Picasa for Linux
Google has just announced and made available the beta version of Picasa for the Linux/GNU operating system. Picasa scans and locates all photographs on your system and then presents them in a orderly fashion based on date taken and directory that it was found in. This nifty little tool also allows you to make semi advanced editing to the photographs. Once your photos are perfect, Picasa helps you to share the photos to friends via email, blogs, or print the photos.
The reason I am posting this article is not because Picasa is my personal choose in photo organizer, but because Google is showing very strong interests in the Free Software communities/users. Since last summer, Google has been sponsoring The Summer of Code. The Summer of Code motivates and helps students to join and take part in any Open Source project of their choosing or the student can create their own project. In turn, Google pays the student $4500 and $500 to the mentoring group that you signed up with. Last summer there were 400 students and 40 mentors from 49 countries taking part in The Summer of Code. Back to the topic at hand, Google has helped the Wine project and also the Mozilla project a great deal in order to make Picasa work flawlessly with both of these projects. You can find a list of patches made available by Google to the Wine project here.

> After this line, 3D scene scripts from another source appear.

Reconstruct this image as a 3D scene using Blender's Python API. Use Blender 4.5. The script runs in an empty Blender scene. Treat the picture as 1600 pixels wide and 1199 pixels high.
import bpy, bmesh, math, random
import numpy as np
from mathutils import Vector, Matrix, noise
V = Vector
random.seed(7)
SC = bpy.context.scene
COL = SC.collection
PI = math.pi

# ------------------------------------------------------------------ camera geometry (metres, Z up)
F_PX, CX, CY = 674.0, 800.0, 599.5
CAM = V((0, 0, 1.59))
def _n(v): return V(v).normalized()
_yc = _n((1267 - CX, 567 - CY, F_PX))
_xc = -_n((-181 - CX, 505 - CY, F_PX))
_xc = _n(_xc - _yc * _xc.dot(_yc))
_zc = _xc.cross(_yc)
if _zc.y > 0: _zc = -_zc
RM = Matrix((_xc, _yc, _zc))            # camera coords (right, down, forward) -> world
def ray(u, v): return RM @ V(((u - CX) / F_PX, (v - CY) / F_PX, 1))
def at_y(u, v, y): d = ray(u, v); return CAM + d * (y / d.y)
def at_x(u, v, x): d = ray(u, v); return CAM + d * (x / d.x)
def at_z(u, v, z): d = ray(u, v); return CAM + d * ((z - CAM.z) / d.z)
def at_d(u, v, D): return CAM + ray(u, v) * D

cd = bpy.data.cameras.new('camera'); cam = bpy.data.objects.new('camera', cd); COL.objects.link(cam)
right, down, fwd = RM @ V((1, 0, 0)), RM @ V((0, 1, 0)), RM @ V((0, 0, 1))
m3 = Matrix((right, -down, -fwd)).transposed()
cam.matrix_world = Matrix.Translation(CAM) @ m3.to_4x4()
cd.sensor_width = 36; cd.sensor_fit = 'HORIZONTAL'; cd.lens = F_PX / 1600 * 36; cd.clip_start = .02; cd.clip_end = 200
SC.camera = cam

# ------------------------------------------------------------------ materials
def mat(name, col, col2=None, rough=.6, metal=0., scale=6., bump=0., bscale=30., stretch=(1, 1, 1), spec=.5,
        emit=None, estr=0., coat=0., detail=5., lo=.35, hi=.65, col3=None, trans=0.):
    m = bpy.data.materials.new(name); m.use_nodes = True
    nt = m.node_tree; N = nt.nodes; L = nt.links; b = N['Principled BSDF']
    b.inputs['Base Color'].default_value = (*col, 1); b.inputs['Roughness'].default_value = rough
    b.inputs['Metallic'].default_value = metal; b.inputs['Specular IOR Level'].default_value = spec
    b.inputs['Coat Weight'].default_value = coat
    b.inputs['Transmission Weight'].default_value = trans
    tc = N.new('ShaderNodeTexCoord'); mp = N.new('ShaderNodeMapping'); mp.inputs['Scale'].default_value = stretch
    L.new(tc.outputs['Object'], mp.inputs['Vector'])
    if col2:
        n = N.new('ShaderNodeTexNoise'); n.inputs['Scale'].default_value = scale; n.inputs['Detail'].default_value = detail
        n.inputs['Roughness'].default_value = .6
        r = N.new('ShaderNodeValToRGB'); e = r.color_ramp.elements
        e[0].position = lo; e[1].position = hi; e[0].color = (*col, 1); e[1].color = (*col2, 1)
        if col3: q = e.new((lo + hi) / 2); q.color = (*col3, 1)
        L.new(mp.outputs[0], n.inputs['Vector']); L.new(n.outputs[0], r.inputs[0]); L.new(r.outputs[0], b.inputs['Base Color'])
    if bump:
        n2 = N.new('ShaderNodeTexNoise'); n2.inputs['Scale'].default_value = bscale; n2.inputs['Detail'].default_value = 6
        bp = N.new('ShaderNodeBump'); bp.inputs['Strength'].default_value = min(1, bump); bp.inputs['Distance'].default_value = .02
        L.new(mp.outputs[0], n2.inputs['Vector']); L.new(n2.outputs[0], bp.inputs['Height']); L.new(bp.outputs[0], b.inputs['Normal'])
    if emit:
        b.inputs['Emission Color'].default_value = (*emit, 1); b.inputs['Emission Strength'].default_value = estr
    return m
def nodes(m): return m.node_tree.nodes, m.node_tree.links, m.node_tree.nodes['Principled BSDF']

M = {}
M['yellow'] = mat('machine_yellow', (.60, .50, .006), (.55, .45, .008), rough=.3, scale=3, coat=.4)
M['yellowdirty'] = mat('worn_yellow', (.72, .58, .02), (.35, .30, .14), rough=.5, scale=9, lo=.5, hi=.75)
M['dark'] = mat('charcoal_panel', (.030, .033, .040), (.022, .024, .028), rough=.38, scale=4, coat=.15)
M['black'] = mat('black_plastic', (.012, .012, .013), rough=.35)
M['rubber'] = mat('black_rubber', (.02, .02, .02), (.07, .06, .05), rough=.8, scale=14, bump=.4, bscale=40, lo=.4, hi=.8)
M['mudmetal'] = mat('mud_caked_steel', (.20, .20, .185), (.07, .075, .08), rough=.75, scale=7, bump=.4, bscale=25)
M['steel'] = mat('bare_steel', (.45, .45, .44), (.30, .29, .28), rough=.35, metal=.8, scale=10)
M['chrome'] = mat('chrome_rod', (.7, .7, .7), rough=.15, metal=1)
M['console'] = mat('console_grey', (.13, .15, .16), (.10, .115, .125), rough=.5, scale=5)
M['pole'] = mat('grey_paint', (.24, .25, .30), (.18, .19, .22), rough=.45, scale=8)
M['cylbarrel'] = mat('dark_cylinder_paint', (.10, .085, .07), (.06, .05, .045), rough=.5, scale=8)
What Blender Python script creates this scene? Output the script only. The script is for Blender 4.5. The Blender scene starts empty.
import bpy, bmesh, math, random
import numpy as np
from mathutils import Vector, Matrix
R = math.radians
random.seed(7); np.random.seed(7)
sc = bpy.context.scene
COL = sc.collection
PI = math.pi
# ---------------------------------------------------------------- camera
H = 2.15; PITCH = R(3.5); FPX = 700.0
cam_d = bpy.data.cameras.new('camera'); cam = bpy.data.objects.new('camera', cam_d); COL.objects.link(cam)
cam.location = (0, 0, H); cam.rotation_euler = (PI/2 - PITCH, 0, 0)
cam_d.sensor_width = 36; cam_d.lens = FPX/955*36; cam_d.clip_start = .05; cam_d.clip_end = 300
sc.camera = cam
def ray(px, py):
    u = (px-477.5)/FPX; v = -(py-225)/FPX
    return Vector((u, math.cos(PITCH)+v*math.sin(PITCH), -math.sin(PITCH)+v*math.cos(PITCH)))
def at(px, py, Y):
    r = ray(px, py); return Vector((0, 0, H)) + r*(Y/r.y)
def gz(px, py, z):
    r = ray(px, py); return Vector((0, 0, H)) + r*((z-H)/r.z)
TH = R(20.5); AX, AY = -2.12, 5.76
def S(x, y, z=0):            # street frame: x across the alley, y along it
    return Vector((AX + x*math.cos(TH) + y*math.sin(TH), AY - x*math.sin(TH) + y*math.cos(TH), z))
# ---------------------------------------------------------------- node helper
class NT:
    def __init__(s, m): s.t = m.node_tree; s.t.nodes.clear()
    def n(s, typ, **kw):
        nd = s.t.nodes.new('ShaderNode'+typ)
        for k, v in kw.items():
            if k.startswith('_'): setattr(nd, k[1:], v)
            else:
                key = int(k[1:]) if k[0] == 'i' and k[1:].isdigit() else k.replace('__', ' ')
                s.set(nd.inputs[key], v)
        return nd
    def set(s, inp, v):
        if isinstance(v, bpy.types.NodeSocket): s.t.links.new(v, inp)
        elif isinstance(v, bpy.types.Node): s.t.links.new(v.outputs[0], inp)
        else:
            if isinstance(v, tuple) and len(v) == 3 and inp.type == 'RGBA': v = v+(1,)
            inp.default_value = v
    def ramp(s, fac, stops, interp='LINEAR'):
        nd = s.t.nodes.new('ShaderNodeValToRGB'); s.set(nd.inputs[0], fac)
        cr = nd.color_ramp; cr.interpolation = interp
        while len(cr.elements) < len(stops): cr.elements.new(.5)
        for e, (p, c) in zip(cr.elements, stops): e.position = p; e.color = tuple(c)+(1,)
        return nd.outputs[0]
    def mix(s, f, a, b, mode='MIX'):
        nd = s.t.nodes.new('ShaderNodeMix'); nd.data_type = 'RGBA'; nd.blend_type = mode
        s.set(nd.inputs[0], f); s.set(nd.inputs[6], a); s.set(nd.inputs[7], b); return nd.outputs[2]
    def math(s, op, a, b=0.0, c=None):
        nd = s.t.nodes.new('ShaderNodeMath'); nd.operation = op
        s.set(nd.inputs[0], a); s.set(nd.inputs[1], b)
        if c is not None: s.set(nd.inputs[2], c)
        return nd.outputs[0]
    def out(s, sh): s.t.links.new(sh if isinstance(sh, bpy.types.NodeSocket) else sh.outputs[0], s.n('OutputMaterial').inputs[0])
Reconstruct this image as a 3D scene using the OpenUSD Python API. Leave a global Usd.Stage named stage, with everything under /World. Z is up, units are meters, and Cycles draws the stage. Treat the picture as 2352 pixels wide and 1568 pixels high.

Google has released Piccasa in the following package managers:
- RPM for Red Hat, Fedora, Suse, Mandriva x86
- DEB for Debian and Ubuntu x86
- .bin for all other distributions.
Overall, I am very happy with Google’s decision to support Open Source / Free Software projects. I believe by Google putting more emphasis on these project will help not only the Free Software communities grow but also introduce Free Software to new comers who might have never known or never gave thought to using more Free Software like Linux.